万国時事周覧

世界中で起こっている様々な出来事について、政治学および統治学を研究する学者の視点から、寸評を書いています。

中国の情報・通信支配は世界支配の道具-『1984年』よりも恐ろしい現実

2019年01月20日 13時57分57秒 | 国際政治
アメリカのトランプ政権は、‘スパイ容疑’で中国系情報・通信機器メーカー大手のファウエイ製品の政府調達からの締め出しを決定しました。ファウエイ排除の動きは同盟国の日本国やファイブ・アイズ諸国をはじめ世界規模での広がりを見せており、中国との間で経済的な結びつきが強く、親中派と目されてきたドイツでさえG5関連のインフラ整備から同社製品の排除を検討していると報じられています。

 カナダ当局によるファウエイ副会長兼CEOの孟晩舟氏の逮捕容疑がイラン関連であったことは、‘火のない処に煙は立たぬ’の諺通り、水面下では同社が習近平政権の世界戦略の一翼を担っている実態を炙り出しています。一向に収まる気配のない中国製品に対する警戒感の高まりに危機感を覚えたのか、ファウエイ側も疑惑を払拭すべく防戦に躍起になっております。‘無実’を訴える新聞広告を掲載したり、同社CEO等のインタヴューに応じて進出先国の法令順守を強調したりと、メディアを駆使した‘潔白キャンペーン’を積極的に展開しているのです。しかしながら、こうした‘正面突破’の作戦に打って出たにも拘わらず、この作戦が成功する見込みは薄そうです。

 その理由は、第一に、ファウエイ側が弁明すればするほど、疑惑が深まっているからです。例えば、1月19日付の日経新聞朝刊の記事によれば、インタヴューに応じた同社の創業者の任正非氏は、中国当局への情報提供義務を定めた「国家情報法」に関連して、中国政府や共産党からの情報提供の要請に対してそれを拒絶する旨の発言をしております。「顧客企業の不利益になるような形でデータを提出するよう求められたとしても拒絶する」と。しかしながら、この発言の裏を読みますと、‘弊社は、既に政府や共産党が入手したい顧客企業の情報を得ている’ことを意味しますし、‘不利益にならない形にすれば提供もあり得る’ことを暗に示しています。そして何よりも、‘顧客企業以外の公的機関、並びに、個人の情報であれば当局に提供する’と述べているに等しいのです。この弁明を以って、ファウエイに対する警戒感を解く人は皆無なことでしょう。
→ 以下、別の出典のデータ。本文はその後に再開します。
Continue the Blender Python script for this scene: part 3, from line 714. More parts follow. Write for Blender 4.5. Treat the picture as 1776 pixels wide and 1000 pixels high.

 そして、この懸念は、同日に放送されたNHKスペシャル「アメリカvs.中国」によって疑いから確信へと変わります。同番組では中国の情報・通信分野における世界支配の野望を比較的客観的に描いていましたが、その中で、中国のスマホ配車アプリサービス、滴滴出行によるサービス事業の実態が紹介されていました。その舞台は、あろうことか日本国の大阪です。同社はソフトバンクとの合弁で「DiDi モビリティジャパン」を設立し、2018年9月からタクシー配車の営業を開始しています。そして、同事業において収集されたあらゆる情報が北京のデータセンターに送られており、逐次、大画面においてチェックされているのです。タクシーの位置情報に留まらず、利用者の顔情報から車内での会話まで、様々な情報が収集されていることでしょう。

 配車アプリといったプラットフォーム型のビジネスと情報収集が一体化している現実を目の当たりにすれば、誰もが中国製の情報通信機器の携帯や中国企業のサービスの利用に二の足を踏むはずです。そして、オーウェルの『1984年』よりもさらに発展した監視テクノロジーを駆使して国民を完璧に統制する国家が既に実在している恐ろしさを思い知らされるのです。隣国の魔の手が日本国にも及んでいるのですから、日本国への上陸を許した国土交通省をはじめ、中国系情報・通信サービス事業者、並びに、メーカーに対しては、安全保障や個人情報の保護といった公的観点から日本国内での事業許可を見直すべきではないかと思うのです。